Monday, April 18, 2011

How to Calculate a Stock Price Index

A stock price index is a good way to measure any subsection of the stock market, from a particular industry to market size. Common indexes are the Wilshire 5000 or the S&P 500. The most popular and quoted index is the Dow Jones Industrial Average (DJIA), which is a price-weighted index of 30 blue chip stocks.

  • Step 1- Gather the stock price information for five listed stocks of your choice going back 20 days or one month. You can find this information on Yahoo! Finance by entering a ticker symbol in "Get Quotes" and clicking on "Historical Prices" in the left-hand pane. You will also need the number of shares outstanding.

  • Step 2Choose a starting point or base period for your stock. It can be the first day of the range selected in Step 1. Create three columns in a spreadsheet or on paper. Make one column for the date (Column A), one for the stock (Column B) and one for the price of the stock (Column C).

  • Step 3Sum Column C (the price of the stock) and divide by five (the number of stocks in your index). This is your price-weighted average. Those stocks with higher prices will affect this average more than price fluctuations in lower-priced stocks. It is the easiest way to calculate stock price index; however, it does not take the size of the company into consideration.

  • Step 4Calculate market value weighted index. Unlike the price weighted index, the market value weighted index considers company size. Create a Column D with the number of shares outstanding for each stock in the price weighted index. Multiply the number of shares (Column D) by the price (Column C). This is the market capitalization. Let's name this Column E. Sum Column E and divide by five. This is the market value weighted index. A small change in price for a big company will have a greater affect on the value of the overall index value for a market weighted index. This is also known as a capitalization value-weighted index.

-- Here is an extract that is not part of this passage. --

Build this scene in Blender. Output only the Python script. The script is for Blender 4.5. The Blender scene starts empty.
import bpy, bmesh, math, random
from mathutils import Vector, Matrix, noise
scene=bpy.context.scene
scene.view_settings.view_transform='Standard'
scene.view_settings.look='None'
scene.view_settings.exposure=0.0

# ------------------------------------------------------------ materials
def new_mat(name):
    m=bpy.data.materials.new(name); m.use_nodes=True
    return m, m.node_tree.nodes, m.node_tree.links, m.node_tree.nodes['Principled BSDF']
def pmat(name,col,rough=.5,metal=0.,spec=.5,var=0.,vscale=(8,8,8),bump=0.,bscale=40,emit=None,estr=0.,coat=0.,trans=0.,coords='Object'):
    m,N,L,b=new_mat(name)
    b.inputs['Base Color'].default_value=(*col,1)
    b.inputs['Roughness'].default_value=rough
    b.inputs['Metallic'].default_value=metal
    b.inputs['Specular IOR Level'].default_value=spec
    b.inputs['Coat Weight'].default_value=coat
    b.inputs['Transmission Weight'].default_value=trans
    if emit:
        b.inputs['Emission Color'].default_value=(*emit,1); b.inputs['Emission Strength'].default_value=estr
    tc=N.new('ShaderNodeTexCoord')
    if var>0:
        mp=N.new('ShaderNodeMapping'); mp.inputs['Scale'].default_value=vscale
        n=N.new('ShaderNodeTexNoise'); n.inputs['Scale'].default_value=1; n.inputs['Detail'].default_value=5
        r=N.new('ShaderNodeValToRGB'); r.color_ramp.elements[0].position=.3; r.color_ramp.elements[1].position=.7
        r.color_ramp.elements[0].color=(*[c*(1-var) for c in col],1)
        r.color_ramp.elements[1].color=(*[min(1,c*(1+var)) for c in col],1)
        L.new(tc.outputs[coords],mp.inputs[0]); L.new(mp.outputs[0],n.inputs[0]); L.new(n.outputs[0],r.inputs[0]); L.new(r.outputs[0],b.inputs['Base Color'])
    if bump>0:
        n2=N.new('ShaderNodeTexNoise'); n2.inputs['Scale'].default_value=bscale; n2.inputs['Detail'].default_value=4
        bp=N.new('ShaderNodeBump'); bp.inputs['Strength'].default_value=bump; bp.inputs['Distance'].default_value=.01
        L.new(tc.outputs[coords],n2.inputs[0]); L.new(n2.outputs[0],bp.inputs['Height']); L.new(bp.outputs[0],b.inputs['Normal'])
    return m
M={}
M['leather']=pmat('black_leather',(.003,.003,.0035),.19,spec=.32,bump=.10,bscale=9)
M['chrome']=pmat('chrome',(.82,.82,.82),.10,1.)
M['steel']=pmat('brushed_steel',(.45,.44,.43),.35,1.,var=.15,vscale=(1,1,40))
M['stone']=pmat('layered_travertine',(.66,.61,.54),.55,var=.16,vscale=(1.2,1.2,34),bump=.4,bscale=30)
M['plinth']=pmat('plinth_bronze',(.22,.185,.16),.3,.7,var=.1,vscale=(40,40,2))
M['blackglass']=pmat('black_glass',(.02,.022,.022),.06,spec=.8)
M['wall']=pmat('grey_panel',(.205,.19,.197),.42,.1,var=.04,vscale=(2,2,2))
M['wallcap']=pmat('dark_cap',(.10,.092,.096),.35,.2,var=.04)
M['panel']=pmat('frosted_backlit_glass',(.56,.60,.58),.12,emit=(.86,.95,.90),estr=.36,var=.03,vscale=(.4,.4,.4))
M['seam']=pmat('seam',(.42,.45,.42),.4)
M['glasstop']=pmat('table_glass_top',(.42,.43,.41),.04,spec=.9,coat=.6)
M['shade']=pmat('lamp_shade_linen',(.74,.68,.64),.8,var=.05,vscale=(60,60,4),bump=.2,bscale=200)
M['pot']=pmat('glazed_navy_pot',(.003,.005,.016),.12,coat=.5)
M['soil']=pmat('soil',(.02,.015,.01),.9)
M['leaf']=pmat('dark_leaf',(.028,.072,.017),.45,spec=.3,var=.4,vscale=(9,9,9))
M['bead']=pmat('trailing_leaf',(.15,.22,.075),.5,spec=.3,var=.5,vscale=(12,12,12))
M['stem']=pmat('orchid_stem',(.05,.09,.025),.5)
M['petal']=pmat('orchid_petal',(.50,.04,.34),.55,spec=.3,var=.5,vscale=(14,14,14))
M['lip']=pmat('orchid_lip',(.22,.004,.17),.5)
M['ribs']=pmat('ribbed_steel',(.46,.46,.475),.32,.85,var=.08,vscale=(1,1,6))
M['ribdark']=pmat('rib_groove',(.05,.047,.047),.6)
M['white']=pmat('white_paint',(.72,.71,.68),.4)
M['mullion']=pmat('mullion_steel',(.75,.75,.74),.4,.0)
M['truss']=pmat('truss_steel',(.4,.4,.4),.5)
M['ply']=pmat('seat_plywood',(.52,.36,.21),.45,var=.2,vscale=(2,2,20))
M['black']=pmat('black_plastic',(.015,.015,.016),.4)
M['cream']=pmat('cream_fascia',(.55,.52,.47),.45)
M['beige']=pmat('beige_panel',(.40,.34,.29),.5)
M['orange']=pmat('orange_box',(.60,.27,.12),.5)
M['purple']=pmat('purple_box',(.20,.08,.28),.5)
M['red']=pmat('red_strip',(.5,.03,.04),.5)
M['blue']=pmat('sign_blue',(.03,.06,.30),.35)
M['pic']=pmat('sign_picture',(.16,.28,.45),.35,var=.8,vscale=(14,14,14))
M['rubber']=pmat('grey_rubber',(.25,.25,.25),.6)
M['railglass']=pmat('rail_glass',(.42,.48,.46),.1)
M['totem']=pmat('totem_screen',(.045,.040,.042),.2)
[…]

  • Step 5Calculate a modified market capitalization stock index. This is a combination of the price and market-value weighted index. It is calculated in the same way as a market-value weighted index, but a cap (or limit) is set on the largest stocks. Using the example above, you can use an arbitrary cap of 25 percent of the total index value. That is, any stock that represents over 25 percent of the average of Column E should be capped for price fluctuations. This has the affect of "un-weighting" the larger market cap stocks in your index.